In the lead up to the 2024 mayoral election, we conducted an audit on the state of skateboarding in San Francisco.
From this work, we produced the document linked here—a series of seven policy recommendations to empower candidates to take a stance on the use of skateboards for transportation and recreation, with implications the use of all "Non-motorized User-propelled Vehicles."
This bill seeks to improve communications, resource allocation and overall efficacy of city infrastructure planning by combining the Municipal Transit Authority and the Department of Public Works into a single agency, thereby ameliorating chronic budgetary concerns and procedural friction which prevent the city from achieving its vision zero goals and being appropriately inclusive in its non-automotive transportation planning.

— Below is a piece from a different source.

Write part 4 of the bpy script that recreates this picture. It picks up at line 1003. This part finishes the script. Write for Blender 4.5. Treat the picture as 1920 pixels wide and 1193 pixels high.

This bill seeks to create the opportunity for implementation of a ubiquitously accessible sidewalk design throughout the city, promoting commerce and car-free travel, and reducing vehicular violence and carbon emissions by bringing design, construction and maintenance of sidewalks entirely within the jurisdiction of the Municipal Transit Authority.
This bill seeks to reduce the turbulence of common textures and transitions of city infrastructure resulting from non-ADA-compliant engineering, insufficient construction oversight or a combination of the two by updating the city’s standard plans, implementing more rigorous oversight procedures and funding a city-wide compliance program which will bring all existing infrastructure up to the new standards.
This bill seeks to promote mobility and access for users on non-motorized user-propelled vehicles by updating aspects of the Vehicle Code which criminalize riding in business districts, around transit stops and at certain times of day, thereby discouraging their adoption and making their users susceptible to unwarranted interactions with police.
This bill seeks to incentivize and decriminalize non-automotive travel by removing legal barriers to the use of skateboards in public schools, public parks, and along the waterfront, thereby creating a clear path from transportation-focused early-childhood education to lifelong use of skateboards as a low-cost, low-maintenance mobility aid which integrates with, and promotes, walking, biking and transit.
This bill seeks to establish parity in education funding for transportation-focused skateboard instruction, in alignment with funds made available for bicycle and scooter education, in order to support the mobility of people for whom bikes and scooters are not an attainable, affordable, effective or attractive mode, and broaden the cities approach to promoting car-free travel to people of all ages and economic backgrounds.
This bill seeks to establish a minimum level of service for recreational skate facilities, inclusive of site distribution, design and hours of operation, which achieves parity with other recognized activities such as tennis, basketball, soccer and baseball in terms of allotment of space, regularity of maintenance and allocation of funding.